Il y un avant et un après le temps dansé qui est impressionnant : le temps avant, tout le monde est dans sa pudeur personnelle et le temps après, on a créé le groupe et c’est vraiment fort.
Y a-t-il des moments qui vous ont marquée plus que d’autres ?
Il y en a eu plusieurs. Dans l’un des ateliers de Bolewa par exemple, il y a des femmes qui sont là depuis trois ans et, même si ce n’est pas un but en soi, c’est vraiment chouette. Ce qui est vraiment chouette aussi, c’est qu’il y a de temps en temps des femmes qui viennent à plusieurs ateliers au cours de la même semaine, ce qui veut dire non seulement qu’il y a un besoin mais surtout qu’elles apprécient ce temps.
Nous avons parfois des femmes qui ne viennent plus pendant quatre-cinq mois puis qui reviennent, et ce sont des liens très forts. C’est ça aussi qui est extraordinaire, ces liens, voir que ces femmes avancent. Parfois elles n’ont pas de papiers, pas de logements, dorment dans la rue avec des enfants et viennent à nos ateliers et sourient.
Je suis à chaque fois bouleversée par leur force et c’est ce qui nous pousse à continuer.
Vos ateliers s’adressent en priorité à des femmes en situation très précaire ?
Oui, nous travaillons avec les femmes dont les situations sont les plus précaires. Ce sont des femmes en situation de migration, qui arrivent en France et qui ont souvent été victimes de violences dans le pays d’origine, sur leur parcours migratoire ou ici.
La chance que nous avons c’est que nous avons toutes et tous un bagage multiculturel qui nous permet de jongler avec les codes, de comprendre certaines choses de ces femmes qui nous aident à aller vers elles.
Ça n’a pas été un choix délibéré au départ, c’est venu naturellement et, de fil en aiguille, l’agenda se remplit. Petit à petit, nous nous ouvrons à d’autres problématiques, notamment celle de la santé, le diabète, l’obésité, l’hypertension.
Comment voyez-vous l’avenir des thérapies Re-Création ?

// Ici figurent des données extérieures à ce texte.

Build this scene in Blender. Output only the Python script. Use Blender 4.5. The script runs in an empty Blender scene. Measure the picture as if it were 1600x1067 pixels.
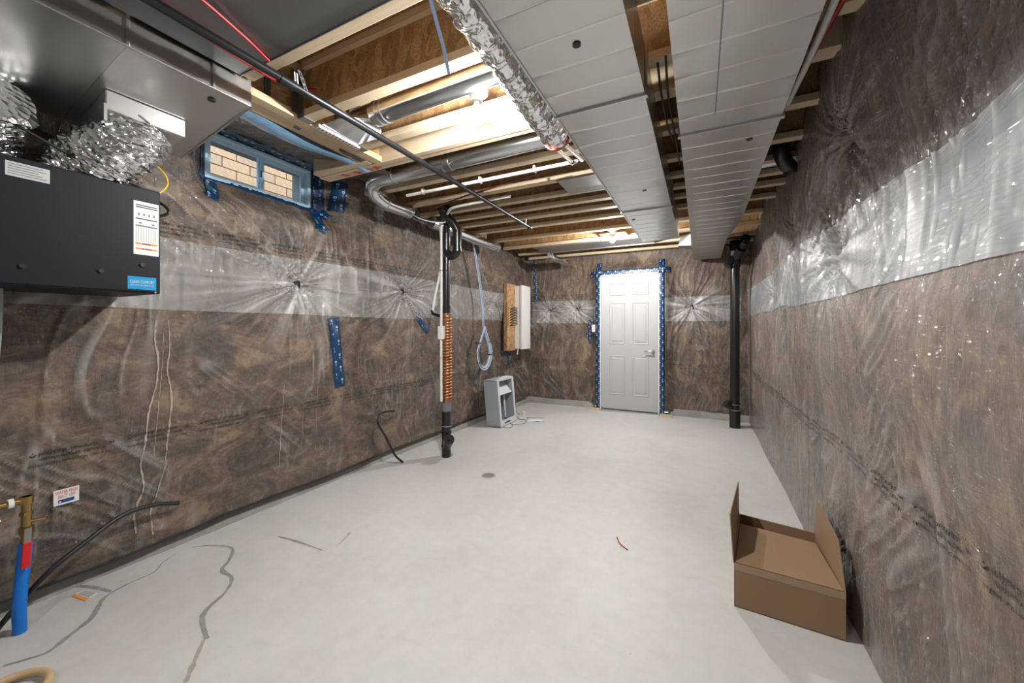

Nous avons été rejoints par une doctorante en psychologie clinique chargée d’évaluer l’impact de nos ateliers sur les femmes que nous accompagnons. L’enjeu, derrière, est de former des professionnels à notre méthode.
Nous avons beaucoup de demandes qui viennent de partout en France. Nous, notre spécificité, c’est le côté régulier : nous intervenons toutes les semaines ou tous les quinze jours et, pour des questions logistiques, il n’est pas évident de se déplacer à ce rythme sur tout le territoire.
Nous sommes basés à Paris, les ateliers principaux sont en région Île-de-France, mais d’ici un an et demi ou deux ans, le but est de développer notre activité en province avec des binômes formés à notre thérapie qui seront en mesure d’intervenir dans d’autres régions.